For our final project in ENGI 210, we were tasked with casting 8 pawn chess pieces. The first design we chose was a pawn that was bent. After an entire class spent trying to slice it in half, we discovered that it did not have a plane of symmetry. Looking again, we found a different, simpler design on Thingiverse and verified that it was feasible. Then, we used MeshMixer to slice the shape in two and reduce the face count of the stl. We used Fusion 360 to create a mold for our the pawn. We chose to use three keys. The keys and holes were modeled at the same diameter, knowing that 3d printed holes are usually smaller, and pegs larger, than modeled. This would cause the molded pegs to be smaller than the holes and fit snugly. The length of the positive pegs was also made longer than the hole depth so that the molded pegs would not interfere with the bottom of the molded holes.
After designing the model, we used the CAM workspace in Fusion to generate the tool paths for a roughing and finishing cut. The tool path for the finishing cut is shown below.
We elected to use a ball tip 1/8″ drill for the rough cut, which actually left us with a very smooth surface and nice looking piece. Finding a large piece of wood, we used the Carvey to CNC our positive. After the “smoothing” cut, the pawn was left with lines scored on it, as can be seen in the picture at right. Smaller ball tipped bits would be helpful for avoiding this problem.
The results were good; The piece just took a bit of sanding for it to be ready for molding. On the other hand, our first try at 3D printing the positives did not go so well. There were some gaps on the top surface of the piece that will ruin the quality of the mold. We then tried another printer and the positive came out much better. The CAD design for the 3-D printed positive, and the rough and final prints, are shown in the next few images.
We mixed and poured the molding liquid in both of our molds. We shook the molds to ensure there were no trapped air bubbles. We waited overnight and extracted the mold next day. To our surprise, the mold captured all the details of our positives the first time and fit together perfectly.

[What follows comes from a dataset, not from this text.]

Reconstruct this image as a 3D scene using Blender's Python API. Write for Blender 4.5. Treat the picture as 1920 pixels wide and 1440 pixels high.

The pouring and results can be seen below.
Next, we started casting our pieces. We first mixed the quick setting casting material together. Then, we added two different colors of dye mixed slightly to give a swirl pattern. Finally, we quickly poured the material into mold and waited for it to set.
After waiting for 25 minutes, we opened the mold. The shape turned out mainly good, although there were some air bubble and the base wasn’t level. During our following casts, we poured the cast more slowly and leveled the mold with a popsicle stick. We realized 10 minutes was enough for the cast to harden. Our first piece, still halfway in the mold, is pictured below.
After each cast, we manually pulled off the excess casting material and filed and sanded imperfections flat. In total, we casted 12 pieces of various color combinations. We kept 8 that had the best results.
Cost Analysis:
The quick-set liquid plastic we used to cast our pieces costs $123 per kit. Given that we only used a fraction of the kit, a material cost of about $20 would be reasonable. The amount of silicone molding material we used would cost about $20. We found the wood piece in the scrap pile, the cost would be free. The dyes we used would be $20 for the whole box. We can average the equipment cost, which includes computer time, Carvey, and the 3D printer to be $30 per hour. Since we spent about 7 hours in total using these machines, the total equipment cost is $210. Finally, if we get paid $10 per hour and we spent about 12 hours combined to make all the pieces, the labor costs will be $120. Thus, the total cost to make all 8 pieces is $390, or $48.75 per piece.